Handicapping Your MBA Odds: Ms. World Bank, Mr. Teacher, Ms. Healthcare Tech, Mr. Military Banker, Ms. Google

Ms. Healthcare Tech

  • 700 GMAT
  • 3.6 GPA
  • Undergraduate degree from New England Small College Athletic Conference school (not Williams, Amherst & Middlebury)
  • Work experience includes two years with Teach for America and one and one-half years with a healthcare tech firm that sends quite a few candidates to Top 10 schools
  • Extracurricular involvement with local education organizations and a local food bank
  • Short-term goal: Non-profit consulting
  • Long-term goal: Education technology
  • “I believe my recommendations are very strong! Strong essays as well”
  • 25-year-old Asian-American woman based in New York

Odds of Success:

Berkeley: 25%

Dartmouth: 20% to 30%

Columbia: 20%

NYU : 30% to 35%

Duke: 30% to 35%

Virginia: 30% to 35%

Sandy’s Analysis: In a nutshell, your profile is what I call silver and not gold, every aspect of it. The GMAT is 700. That’s okay but it’s not great. The GPA is 3.6 which is good, but not gold. The schoolings is good but it’s not Amherst or Williams which would be considered near Ivy. So for better or worse, every aspect of this profile is silver, not gold.

Then, you did two years at Teach for America which is a gold substitute. And then you switched over to a healthcare tech firm that sends candidates to Top ten schools. I wish I knew the name of the firm and its size. I suspect the firm is silver, too, and you seem to understand that in the school’s on your target list which has only one M7 MBA program, Columbia Business School. Healthcare tech is a booming field but it could mean a lot of things.

Your long-term goal is educational technology which is a good goal.
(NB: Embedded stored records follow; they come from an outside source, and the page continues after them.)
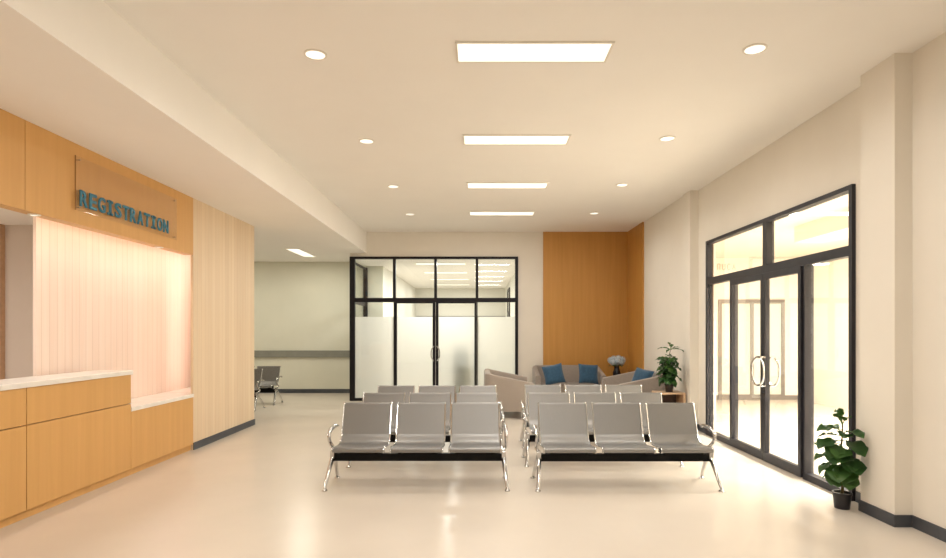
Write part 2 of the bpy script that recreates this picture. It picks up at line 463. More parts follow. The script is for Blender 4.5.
d1 = empty('door_1', (0, YB, 0))
tag(d1, 'black framed glass partition with frosted double doors on the end wall', 'glass doors', kind='structure')
fy0, fy1 = -0.04, 0.05
fr = MB()
fr.box(PX0, PX0 + 0.115, fy0, fy1, 0, PZ)
fr.box(PX1 - 0.065, PX1, fy0, fy1, 0, PZ)
fr.box(PX0 + 0.115, PX1 - 0.065, fy0, fy1, PZ - 0.05, PZ)
fr.box(PX0 + 0.115, PX1 - 0.065, fy0, fy1, 2.19, 2.285)
PXL, PXM, PXR = -1.88, -0.965, -0.045
for x in (PXL, PXM, PXR):
    fr.box(x - 0.03, x + 0.03, fy0, fy1, 2.285, PZ - 0.05)
for x in (PXL, PXR):
    fr.box(x - 0.014, x + 0.014, fy0, fy1, 0, 2.19)
fr.box(PX0 + 0.115, PXL - 0.014, fy0, fy1, 0, 0.06)
fr.box(PXR + 0.014, PX1 - 0.065, fy0, fy1, 0, 0.06)
fr.build('frame', 'frame', d1)
edges = [PX0 + 0.115, PXL - 0.03, PXL + 0.03, PXM - 0.03, PXM + 0.03, PXR - 0.03, PXR + 0.03, PX1 - 0.065]
for i in range(0, 8, 2):
    MB().box(edges[i], edges[i + 1], 0.0, 0.008, 2.285, PZ - 0.05).build('transom_pane', 'glass', d1)
ZFROST = 1.865
for a, b_ in ((PX0 + 0.115, PXL - 0.014), (PXR + 0.014, PX1 - 0.065)):
    p = MB().box(a, b_, 0.0, 0.008, 0.06, 2.19).build('side_pane', 'glass', d1)
    MB().box(a, b_, 0.012, 0.014, 0.06, ZFROST).build('frosted_film', 'frost', p)
for s, (a, b_) in ((1, (PXL + 0.016, PXM - 0.004)), (-1, (PXM + 0.004, PXR - 0.016))):
    lf = MB()
    wa, wb = (0.04, 0.06) if s > 0 else (0.06, 0.04)
    lf.box(a, a + wa, -0.03, 0.03, 0.01, 2.188).box(b_ - wb, b_, -0.03, 0.03, 0.01, 2.188)
    lf.box(a + wa, b_ - wb, -0.03, 0.03, 2.165, 2.188).box(a + wa, b_ - wb, -0.03, 0.03, 0.01, 0.11)
    leaf = lf.build('door_leaf', 'frame', d1)
    MB().box(a + wa, b_ - wb, 0.0, 0.008, 0.11, 2.165).build('pane', 'glass', leaf)
    MB().box(a + wa, b_ - wb, 0.012, 0.014, 0.11, ZFROST).build('frosted_film', 'frost', leaf)
    hx = b_ - 0.03 if s > 0 else a + 0.03
    h_ = MB(); handle_c(h_, hx, -0.03, 1.05, 0.16, -0.05, -0.05 * s); h_.build('handle', 'chrome', leaf, True)
# glazed return towards the corridor
rf = MB()
rf.box(PX0, PX0 + 0.09, 1.51, 1.595, 0, 3.12).box(PX0, PX0 + 0.06, 0.05, 1.51, 2.17, 2.285).box(PX0, PX0 + 0.06, 0.05, 1.51, 3.08, 3.12).box(PX0, PX0 + 0.06, 0.05, 1.51, 0, 0.06)
rf.build('return_frame', 'frame', d1)
MB().box(PX0 + 0.03, PX0 + 0.038, 0.05, 1.51, 2.285, 3.08).build('return_pane', 'glass', d1)
p = MB().box(PX0 + 0.03, PX0 + 0.038, 0.05, 1.51, 0.06, 2.17).build('return_pane', 'glass', d1)
MB().box(PX0 + 0.042, PX0 + 0.044, 0.05, 1.51, 0.06, ZFROST).build('frosted_film', 'frost', p)
struct('wall_return', MB().box(PX0 - 0.01, PX0 + 0.04, YB + T, YF, 3.12, HL), 'wall_far', 'strip of wall above the glazed return', 'wall')

# ---------------------------------------------------------------- entrance doors (door_2)
d2 = empty('door_2', (XR, 0, 0))
tag(d2, 'charcoal framed glass entrance doors in the right wall', 'glass doors', kind='structure')
x0, x1 = -0.035, 0.06
Y1, Y2, Y3 = 7.83, 6.90, 6.08     # far fixed | far leaf | near leaf | near fixed
fr = MB()
fr.box(x0, x1, DY0, DY0 + 0.05, 0, DZ).box(x0, x1, DY1 - 0.06, DY1, 0, DZ)
fr.box(x0, x1, DY0 + 0.05, DY1 - 0.06, DZ - 0.045, DZ).box(x0, x1, DY0 + 0.05, DY1 - 0.06, 2.24, 2.335)
fr.box(x0, x1, Y2 - 0.045, Y2 + 0.045, 2.335, DZ - 0.045)
fr.box(x0, x1, Y1 - 0.02, Y1 + 0.025, 0, 2.24).box(x0, x1, Y3 - 0.035, Y3 + 0.005, 0, 2.24)
fr.box(x0, x1, Y1 + 0.025, DY1 - 0.06, 0, 0.07).box(x0, x1, DY0 + 0.05, Y3 - 0.035, 0, 0.07)
fr.build('frame', 'frame_b', d2)
MB().box(0.0, 0.008, DY0 + 0.05, Y2 - 0.045, 2.335, DZ - 0.045).build('transom_pane', 'glass', d2)
MB().box(0.0, 0.008, Y2 + 0.045, DY1 - 0.06, 2.335, DZ - 0.045).build('transom_pane', 'glass', d2)
MB().box(0.0, 0.008, DY0 + 0.05, Y3 - 0.035, 0.07, 2.24).build('side_pane', 'glass', d2)
MB().box(0.0, 0.008, Y1 + 0.025, DY1 - 0.06, 0.07, 2.24).build('side_pane', 'glass', d2)
for s, (a, b_) in ((1, (Y3 + 0.007, Y2 - 0.004)), (-1, (Y2 + 0.004, Y1 - 0.022))):
    lf = MB(); q0, q1 = -0.055, 0.0
    lf.box(q0, q1, a, a + 0.055, 0.012, 2.235).box(q0, q1, b_ - 0.055, b_, 0.012, 2.235)
    lf.box(q0, q1, a + 0.055, b_ - 0.055, 2.165, 2.235).box(q0, q1, a + 0.055, b_ - 0.055, 0.012, 0.115)
    leaf = lf.build('door_leaf', 'frame_b', d2)
    MB().box(-0.032, -0.024, a + 0.055, b_ - 0.055, 0.115, 2.165).build('pane', 'glass', leaf)
    hy = b_ - 0.06 if s > 0 else a + 0.06
    h_ = MB()
    for side in (-1, 1):
        xo = q0 if side < 0 else q1
        handle_c(h_, hy, xo, 1.07, 0.165, 0.055 * side, -0.07 * s, 0.013, 'x')
    h_.build('handle', 'chrome', leaf, True)
    if s > 0:
        MB().lathe([(0.018, 0), (0.018, -0.02), (0.012, -0.026)], (q0, b_ - 0.03, 0.82), 12, 'x').build('lock', 'frame', leaf, True)

# doors on the far wall of that hall
d4 = empty('door_4', (5.40, HY, 0))
tag(d4, 'grey framed glass double doors on far wall of the bright hall', 'glass doors', kind='structure')
fr = MB()
for x in (0.0, 0.72, 1.42):
    fr.box(x, x + 0.075, -0.03, 0.0, 0.0, 2.26)
fr.box(0.075, 0.72, -0.03, 0.0, 2.17, 2.26).box(0.795, 1.42, -0.03, 0.0, 2.17, 2.26)
fr.box(0.075, 0.72, -0.03, 0.0, 0.0, 0.12).box(0.795, 1.42, -0.03, 0.0, 0.0, 0.12)
fr.build('frame', 'grey_frame', d4)
for a, b_ in ((0.075, 0.72), (0.795, 1.42)):
    MB().box(a, b_, -0.018, -0.012, 0.12, 2.17).build('pane', 'glass', d4)
sm = empty('wall_lettering', (5.36, HY, 3.0))
tag(sm, 'faint grey lettering on the bright hall wall above its double doors', 'sign')
for i, st in enumerate(([(0, -.07), (0, .05), (.03, .07), (.06, .05), (.06, -.07)], [(.0, .06), (0, -.05), (.03, -.07), (.06, -.05), (.06, .06)],
                        [(.06, .05), (.03, .07), (0, .03), (0, -.04), (.03, -.07), (.06, -.05)], [(0, -.06), (.03, .05), (.06, -.06)])):
    MB().tube([(0.02 + i * 0.115 + u, -0.006, v) for u, v in st], 0.009, 6).build('letter', 'sign_mark', sm)

# ---------------------------------------------------------------- lamps
def area(name, parent, loc, sx, sy, watts, col, spread=180):
    l = bpy.data.lights.new(name, 'AREA')
    l.shape = 'RECTANGLE'; l.size = sx; l.size_y = sy
    l.energy = watts; l.color = col; l.spread = R(spread)
    o = bpy.data.objects.new(name, l); COL.objects.link(o)
    o.parent = parent; o.location = loc
    return o

def panel_light(name, x, y, z, sx, sy, watts, col, label, group):
    e = empty(name, (x, y, z)); tag(e, label, 'ceiling light', group)
    f = MB()
    hx, hy = sx / 2, sy / 2
    f.box(-hx - .018, hx + .018, -hy - .018, -hy, -0.012, 0).box(-hx - .018, hx + .018, hy, hy + .018, -0.012, 0)
    f.box(-hx - .018, -hx, -hy, hy, -0.012, 0).box(hx, hx + .018, -hy, hy, -0.012, 0)
    f.build('frame', 'white', e)
    MB().box(-hx, hx, -hy, hy, -0.006, 0).build('diffuser', 'panel_glow', e)
    area('bulb', e, (0, 0, -0.014), sx, sy, watts, col)
    return e

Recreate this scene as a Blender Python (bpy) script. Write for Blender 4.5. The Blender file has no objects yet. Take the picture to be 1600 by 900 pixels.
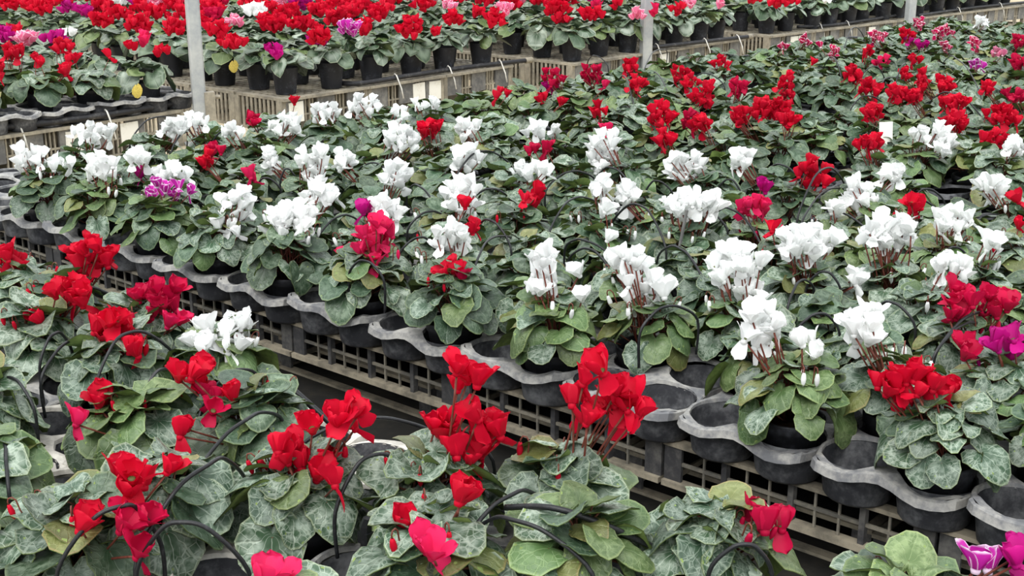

So you were at TFA, a goody-goody gig which means you put up with it and you got added value of it by staying two years. Then, you went to healthcare and learned about the intersection of a good thing in technology and health. Switching to education tech makes sense. But your short-term goal of non-profit consulting doesn’t line up. Your short-term goal should be to work for an edtech company. Or, if you want a consulting perspective, you should say you want to work for an education consulting company.

That lines up more cleanly for business school admissions. Instead of the golden road to your goal, you’ve created the silver road once again. It’s a small thing but you could sharpen this up by saying you want to work for an educational consulting company, particularly one that helps schools adapt leading technology, with a long-term goal of becoming a leader in the educational consulting business or for a edtech company and then you should cite a few examples. It just makes you sound serious, given your background.

Let me just take a slight detour here and point out that one of the greatest research tools for applying to business school is Google. People think they are beyond it. If you went to Google and searched for leading edtech companies the first page would list a lot of companies. If you just read about those companies for an hour, you would educate yourself with the lingo and what is going on in the industry.

One of the things adcoms are concerned about is whether they can get you a job. That’s why your goals are an important part of your application story. Schools don’t want unemployed people hanging around. It looks bad on their rankings. The number of people employed after three months is a key stat on the rankings.

Your school choice is quite good. Let’s start with the preppy archipelago. As a NESCAC person who did TFA and now healthcare tech, that’s a vision. Tuck, Fuqua and Darden are perfect schools for you. I think you are their type. The feeder schools to Tuck are dominated by small elite liberal arts schools in New England.

Columbia might just reject you on the GMAT. If they are going to take a hit on a 700 GMAT, they just might take someone else. Your odds at Berkeley are low because you’re not from there and I don’t see it as a match. If you really want to go there, you need to go out there and lobby them. Stern is in New York and you work in New York, plus NYU has a big ed school so it could be a good choice and your chances there could be 30% to 35%.

Let me give you some tough love: Get a 720 GMAT, even if you have to take the test two more times. It could really make a difference in this profile. Otherwise, you are solid silver. If you had anything that is a hybrid of gold and silver like a 730 GMAT that will help you. This has nothing to do with you; it has to do with the state of business school admissions. You are in a vast sea of people with 3.6 and 700 GMATs and pleasant lives and nice families. And the business schools like Berkeley, Columbia and even Tuck are influenced by this.

You know the saying: “It’s just as easy to marry someone who is rich as it is to marry someone who is poor.” In MBA admissions, it’s just as easy to admit someone with a 730 as it is to admit someone with a 700. It’s a terrible state of affairs.